4. The average distance per person to the CBD varies widely between cities with the same areas or the same density.
Pattern of daily trips
1. The density profiles represent the spatial distribution of the population during the night (midnight density).
2. During the day the population will move around the city and will create new constantly changing density profiles.
3. Knowing the “midnight density” is useful as it is the point of departure of daily trips, however it is the pattern of daily trips which represent the best the way the labor and consumer market work.
Trips pattern
1. The monocentric model is the most common, but it seldom fit entirely the reality on the ground.
2. The polycentric model “urban village” type is an utopian concept invented by urban planners; it existence would contradict the increasing return to scale of large labor markets.

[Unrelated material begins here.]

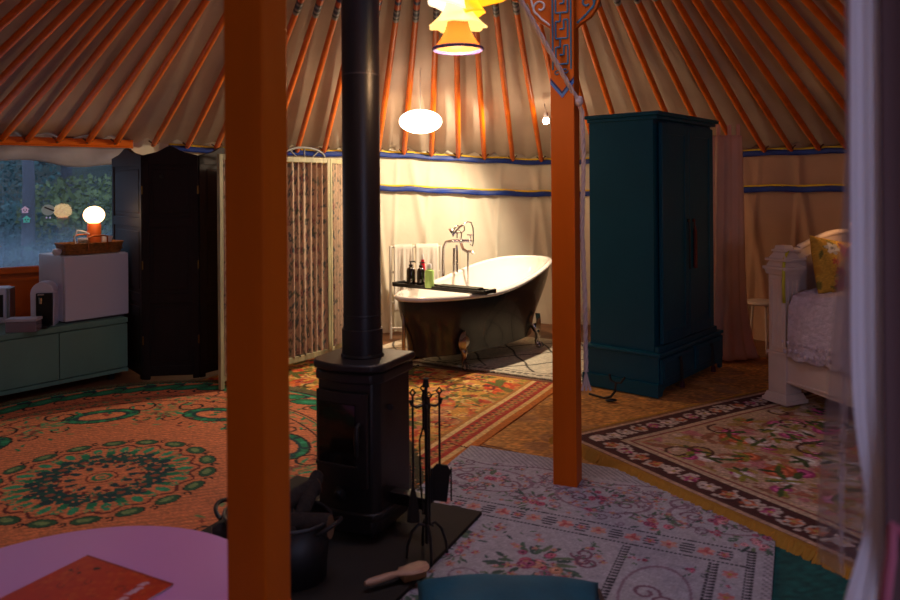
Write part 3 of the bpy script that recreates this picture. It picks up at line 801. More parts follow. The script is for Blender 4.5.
# fire tools
T0 = Vector((.0, 3.04, HZ)); T0 = Vector((at(427, 545, 2.72).x, 2.72, HZ))
ts = thing('fire_tool_stand', 'black wrought iron fire tool stand beside the stove', 'fire tools', T0)
top = .62
MB().tube([(0,0,.05),(0,0,top+.01)], .0065, 8).lathe([(.0,0),(.013,.004),(.013,.012),(.009,.03),(.012,.036),(0,.04)], 12, Matrix.Translation((0,0,top))).build('rod', darkiron, ts)
for k in range(4):
    a = k*PI/2+.25
    MB().tube([(math.cos(a)*q[0], math.sin(a)*q[0], q[1]) for q in ((0,.115),(.03,.125),(.055,.10),(.072,.05),(.076,.006))], .0055, 8).build('leg', darkiron, ts)
    MB().tube([(0,0,top-.06),(math.cos(a)*.035, math.sin(a)*.035, top-.068),(math.cos(a)*.055, math.sin(a)*.055, top-.058),(math.cos(a)*.06, math.sin(a)*.06, top-.04)], .005, 6).build('hook', darkiron, ts)
def tool(name, lab, k, length, head):
    a = k*PI/2+.25; c, s = math.cos(a)*.05, math.sin(a)*.05
    o = thing(name, lab, name.replace('_',' '), T0+Vector((c, s, 0)), 0)
    zt = top-.035
    MB().tube([(0,0,zt+.01),(0,0,zt-length)], .0042, 8).tube([(.0,0,zt+.01),(.01,0,zt+.022),(0,0,zt+.034),(-.01,0,zt+.022),(0,0,zt+.01)], .004, 6).build('handle', darkiron, o)
    head(o, zt-length); return o
tool('fire_shovel', 'flat black fire shovel hanging on the right of the tool stand', 0, .27,
     lambda o, z: MB().prism([(-.036,-.115),(-.034,.0),(-.02,.02),(.02,.02),(.034,.0),(.036,-.115)], -.003, .003, Matrix.Translation((.006,0,z)) @ Matrix.Rotation(R(8),4,'Y') @ Matrix.Rotation(R(90),4,'X')).box((-.03,-.008,z-.05),(.006,.016,.12)).box((.042,-.008,z-.05),(.006,.016,.12)).build('shovel_blade', darkiron, o, smooth=False))
tool('fire_tongs', 'thin black fire tongs hanging at the back of the tool stand', 1, .12,
     lambda o, z: MB().tube([(0,0,z),(.014,0,z-.05),(.012,0,z-.2),(.003,0,z-.33)], .0038, 6).tube([(0,0,z),(-.014,0,z-.05),(-.012,0,z-.2),(-.003,0,z-.33)], .0038, 6).build('tong_arm', darkiron, o))
tool('hearth_broom', 'small dark hearth broom hanging on the left of the tool stand', 2, .33,
     lambda o, z: MB().lathe([(.006,0),(.012,-.02),(.022,-.09),(.024,-.12)], 14, Matrix.Translation((0,0,z)), sy=.5).build('bristles', mat('dark_bristle', (40,32,28), .9, bump=.5, bscale=200), o))
tool('poker', 'slim black poker hanging on the near side of the tool stand', 3, .42,
     lambda o, z: MB().tube([(0,0,z),(0,0,z-.02),(.014,0,z-.03)], [.0042,.004,.003], 6).build('poker_tip', darkiron, o))

# wooden hand brush lying on the hearth
b0 = fl(365, 586, HZ+.02); b1 = fl(427, 566, HZ+.03); ang = math.atan2(b1.y-b0.y, b1.x-b0.x); Lb = (b1-b0).length
hb = thing('hand_brush', 'pale wooden hand brush lying on the hearth slab by the tool stand', 'brush', (b0.x, b0.y, HZ), ang)
wd = mat('beech_wood', (206,160,128), .5, var=.15, vscale=14, stretch=(1,6,6))
hn = Lb*.50; loops = []
for t in np.linspace(0, 1, 15):
    x = t*Lb
    if t < .5: hw, hh = .0125+.002*math.sin(t*6), .0115
    else:
        q = (t-.5)/.5; hw = .0125+.026*math.sin(min(1, q*1.6)*PI/2)*(1 if q < .85 else math.sqrt(max(.02, 1-((q-.85)/.16)**2))); hh = .009
    if t == 0: hw *= .6; hh *= .6
    loops.append([(x, hw*math.cos(a), .028+.006*t+hh*math.sin(a)) for a in np.linspace(0, 2*PI, 15)[:-1]])
MB().loft(loops, (True, True)).build('handle', wd, hb)
MB().box((Lb*.78, .012, .016), (Lb*.38, .055, .035), bev=.006).build('bristles', mat('pale_bristle', (190,150,110), .95, bump=.6, bscale=250), hb)

# log basket behind the near column
bk = Vector((-.62, 2.62, 0))
lb = thing('log_basket', 'black iron log basket with round handles behind the near orange column', 'basket', bk, R(-20))
bz = .25; w2 = .185
MB().prism([(w2*math.cos(t), w2*.72*math.sin(t)) for t in np.linspace(0, 2*PI, 25)[:-1]], .02, .03).loft([[(r_*math.cos(t), r_*.72*math.sin(t), z) for t in np.linspace(0, 2*PI, 25)[:-1]] for r_, z in ((w2*.98,.02),(w2,.12),(w2*1.08,bz))]).build('bucket', darkiron, lb, solid=.004)
MB().tube([(w2*1.08*math.cos(t), w2*.78*math.sin(t), bz) for t in np.linspace(0, 2*PI, 25)[:-1]], .007, closed=True).build('rim', darkiron, lb)
for s in (-1, 1): MB().tube([(s*(w2*1.05+.05*math.sin(t)), .06*math.cos(t), bz-.02+.03*math.sin(t)) for t in np.linspace(0, PI, 12)], .008).build('handle', darkiron, lb)
bark = mat('bark', (46,34,28), .95, var=.3, vscale=20, bump=.8, bscale=40); cut = mat('cut_wood', (120,88,62), .8, var=.15, vscale=30)
for k, (dx, dy, a, tl, r_, z, wh) in enumerate([(-.08,0,.3,1.45,.045,.20,'lowest left log in the basket'),(.06,-.03,-.2,1.5,.045,.22,'thick log lying to the right in the basket'),(.02,.04,.8,1.4,.035,.27,'log lying crosswise at the back of the basket'),(.09,.05,1.4,1.15,.03,.26,'log leaning out at the right side of the basket'),(-.02,-.03,2.1,1.45,.03,.30,'topmost thin log across the basket')]):
    p = bk+Vector((dx, dy, z)); o = thing('firewood_log', 'dark bark firewood log, '+wh, 'log', p, a, 'firewood in the log basket')
    Mx = Matrix.Rotation(tl, 4, 'Y')
    MB().lathe([(r_*.92,-.14),(r_,-.13),(r_*1.04,0),(r_,.13),(r_*.92,.14)], 11, Mx, sx=1, sy=.85).build('bark', bark, o)
    MB().lathe([(r_*.9,-.142),(r_*.9,-.1405)], 11, Mx, sy=.85).build('cut_end', cut, o, smooth=False)
    MB().lathe([(r_*.9,.1405),(r_*.9,.142)], 11, Mx, sy=.85).build('cut_end', cut, o, smooth=False)

# ================================================================ pink table, booklet, teal cushion
pt = thing('round_table', 'low round pink table at the lower left corner', 'table', (-1.006, 1.85, 0))
pk = mat('pink_lacquer', (214,146,204), .45)
MB().lathe([(0,.288),(.53,.288),(.538,.294),(.541,.310),(.538,.317),(.53,.32),(0,.32)], 72).build('tabletop', pk, pt, angle=30)
for k in range(3):
    a = k*2*PI/3+1.0; MB().tube([(.34*math.cos(a),.34*math.sin(a),.29),(.42*math.cos(a),.42*math.sin(a),.005)], [.02,.013], 12).build('leg', pk, pt)
q = [fl(88,557,.32), fl(174,586,.32)]; dv = (q[1]-q[0]); bl = dv.length; ba = math.atan2(dv.y, dv.x)
q2 = fl(20,593,.32); bw2 = 1.25*(q2-q[0]).length
Ib0 = Matrix.Rotation(-ba, 3, 'Z')
bkl = thing('booklet', 'orange red printed booklet lying on the pink table', 'booklet', (q[0].x, q[0].y, .32), ba)
MB().box((bl/2, -bw2/2, .003), (bl-.003, bw2-.003, .005)).build('pages', mat('paper', (205,196,205), .7), bkl, smooth=False)
w = Weave(0, -bw2, bl, 0, .0018, (196,52,18))
for k in range(260): w.disc(random.uniform(0,bl), random.uniform(-.2,0), random.uniform(.003,.012), random.choice([(206,76,22),(190,40,20),(210,98,30),(170,40,18)]), .5)
for k in range(5): w.curl(random.uniform(.03,bl-.05), random.uniform(-.17,-.05), random.uniform(.008,.02), random.random()*6, .8, .0014, (120,34,20))
v = Ib0 @ (fl(96, 571, .32)-q[0]); w.disc(v.x, v.y, .008, (30,18,16)); w.disc(v.x+.006, v.y+.004, .006, (30,18,16))
w.disc(.0, -.0, .0015, (30,18,16)); w.disc(.07,-.08,.006,(90,28,16)); w.disc(.035,-.08,.006,(100,30,16))
Ib = Matrix.Rotation(-ba, 3, 'Z')
for px_, py_ in ((144,587),(138,592),(131,596),(123,602)):
    v = Ib @ (fl(px_, py_, .32)-q[0]); x, y = v.x, v.y
    w.curl(x, y, .012, 1.0, .8, .0032, (214,170,186)); w.path([(x-.012,y-.010),(x+.008,y+.012)], .003, (214,170,186))
w.put((w.Y > -.006) , (140,16,14))
P = np.stack([w.X, w.Y, np.full_like(w.X, .0068)], -1)
gridmesh('cover', P, mat('printed_cover', (255,255,255), .4, attr=True, var=.02), w.done(), parent=bkl, solid=.001)

# teal cushion lying in front
def pillow(name, m, parent, sx, sy, sz, T=None, n=25, cols=None, pinch=.0, loc=None):
    top = []; 
    g = np.linspace(-1, 1, n); X, Y = np.meshgrid(g, g)
    h = ((1-np.abs(X)**2.6)*(1-np.abs(Y)**2.6)).clip(0)**.5
    ed = 1-.07*(1-np.abs(Y)**2)*np.abs(X)**3; ed2 = 1-.07*(1-np.abs(X)**2)*np.abs(Y)**3
    out = []
    for s in (1, -1):
        wv = .03*np.sin(X*7+Y*5)*h+.02*np.sin(Y*9-X*4)*h
        Z = s*(h+wv)*sz/2
        P = np.stack([X*ed*sx/2, Y*ed2*sy/2, Z], -1)
        out.append(P)
    A = np.concatenate(out, 0)
    V = np.concatenate([out[0].reshape(-1, 3), out[1].reshape(-1, 3)]); H_ = n
    idx = np.arange(n*n).reshape(n, n); q = np.stack([idx[:-1,:-1], idx[:-1,1:], idx[1:,1:], idx[1:,:-1]], -1).reshape(-1, 4)
    F_ = [tuple(r) for r in q]+[tuple(r[::-1]+n*n) for r in q]
    me = bpy.data.meshes.new(name)
    if T is not None: V = np.array([T @ Vector(v) for v in V])
    me.from_pydata([tuple(v) for v in V], [], [tuple(int(i) for i in f) for f in F_])
    if cols is not None:
        a = me.color_attributes.new('Col', 'FLOAT_COLOR', 'POINT'); s = np.concatenate([cols.reshape(-1, 3)]*2)/255
        l = np.where(s <= .04045, s/12.92, ((s+.055)/1.055)**2.4); a.data.foreach_set('color', np.concatenate([l, np.ones((len(l), 1))], 1).astype(np.float32).ravel())
    bm = bmesh.new(); bm.from_mesh(me); bmesh.ops.remove_doubles(bm, verts=bm.verts, dist=.0004); bm.to_mesh(me); bm.free()
    for p in me.polygons: p.use_smooth = True
    o = link(name, me, m, parent, loc)
    if parent is not None: KIDS.setdefault(parent.name, []).append(o)
    return o
tq = mat('teal_velvet', (6,96,122), .8, var=.12, vscale=9, bump=.2, bscale=120)
c0 = fl(421, 571, .16); c1 = fl(590, 571, .16)
tcn = thing('floor_cushion', 'teal blue cushion at the bottom edge, lying on the white floral rug', 'cushion', ((c0.x+c1.x)/2, c0.y-.19, .03), R(-2))
pillow('cushion_cover', tq, tcn, (c1.x-c0.x)*1.09, .44, .15, Matrix.Translation((0,0,.078)))
MB().tube([( (c1.x-c0.x)*.535, .20*q-.02, .078+.012*math.cos(q*2)) for q in np.linspace(-1, 1, 12)], .008, 8).build('dark_piping', mat('plum_piping', (48,20,34), .7), tcn)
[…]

3. The polycentric model is increasingly common in North American cities.
4. In reality no city is purely monocentric or purely polycentric, most cities are a mix of the 2 modes with one mode being the dominating mode.
Linkages between spatial structure and transport
1. In monocentric cities most trips have multiple origins but one “clustered” destination;
2. In polycentric cities most trips have multiple origins and multiple destinations;
3. Transit systems can operate efficiently in monocentric cities but are difficult to operate in polycentric cities.
Spatial structure and transport
1. The lower the density, the less frequent the transit service. Where transit service is infrequent potential passengers are forced to use individual means of transportation: car, two or three wheelers. This might be increasingly the case in large cities of Asia and in Central and Eastern Europe.
2. Empirical evidence suggests that at densities below 30 p/ha transit is neither financially feasible for the supplier nor practical for the consumer.
To summarize:
1. Cities which are dominantly monocentric have more chance to maintain a high share of transit mode than cities which are dominantly polycentric.
2. In urban areas where density drop below 30 p/ha the majority of trips are unlikely to be made by transit.
3. Cities with high densities in dispersed locations may maintain a high share of trips made by transit, but transit is more costly to operate than when high densities are clustered around the CBD.